Bush is trying mightily to ignore this
reality. That is why he talks of banning "partial birth abortion," never of
junking Roe and going after abortion rights themselves. His tacit deal with the
right-to-life movement that forms much of his party's modern base has been to
ignore the basic issue in his campaign (and thus avoid mobilizing the prochoice
majority) while offering a clue to his real intentions by making anti-Roe Scalia
and Thomas his models for Supreme Court appointments.
Like Bush, the
GOP's congressional right-to-life guru, Representative Henry Hyde of Illinois,
hews to a belief that it is possible to construct a ban on one abortion
procedure that is constitutional.
Two big problems, flowing from the
candor of Justices Scalia and Thomas. The first is substantive: to wit, the
prevailing view among right-to-life scholars and most state attorneys general
that such a narrow ban would be meaningless to the very limited extent as was
enforceable.
The second is that such a "ban" would be signed into
irrelevant law by President Clinton, with the support of Al Gore.
People
forget that the so-called model statute that right-to-lifers came up with for
their partial birth crusade was designed not to fit within Roe's mandates but to
flout them. That is why all the state laws and the congressional measure
President Clinton has twice vetoed explicitly rejected attempts to tailor them
to Roe. That is why they intentionally blur the distinction between the second
and third trimester, avoid singling out dilation and extraction, and reject most
health exceptions.
That is also why the Center for Reproductive Law and
Policy, in some magnificent lawyering, targeted the 21 states with the most
explicitly anti-Roe laws for court challenges, while representing the gutsy
doctor who took on the Nebraska statute.
This has set the stage for the
altered state of abortion politics, featuring a wounded and angry right-to-life
movement, but also a clearly threatened right-to-choose, now hanging by a
Supreme Court thread.
For the Republicans, Bush is now under real
pressure to ditch any prochoice running mate, above all Governor Tom Ridge of
Pennsylvania. He is also under pressure to slap down all attempts to alter the
GOP platform and to speak up more for the cause. At stake is the intensity of
his base.
For the Democrats, Al Gore's choices for vice president are
less affected, with the sole exception of Senator Evan Bayh of Indiana, who
backs the partial birth ban.

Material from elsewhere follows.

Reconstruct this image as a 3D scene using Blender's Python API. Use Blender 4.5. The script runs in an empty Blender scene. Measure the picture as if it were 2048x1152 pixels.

In addition, the Nebraska decision destroys Ralph
Nader's argument that there is no consequential difference between the two major
party nominees.
Abortion rights have had their profile raised. There is
now one nominee who favors them and one who opposes them, and it's clear each is
in position to do something about it as president. It's equally clear that this
will only matter in the election to the extent Gore makes it matter.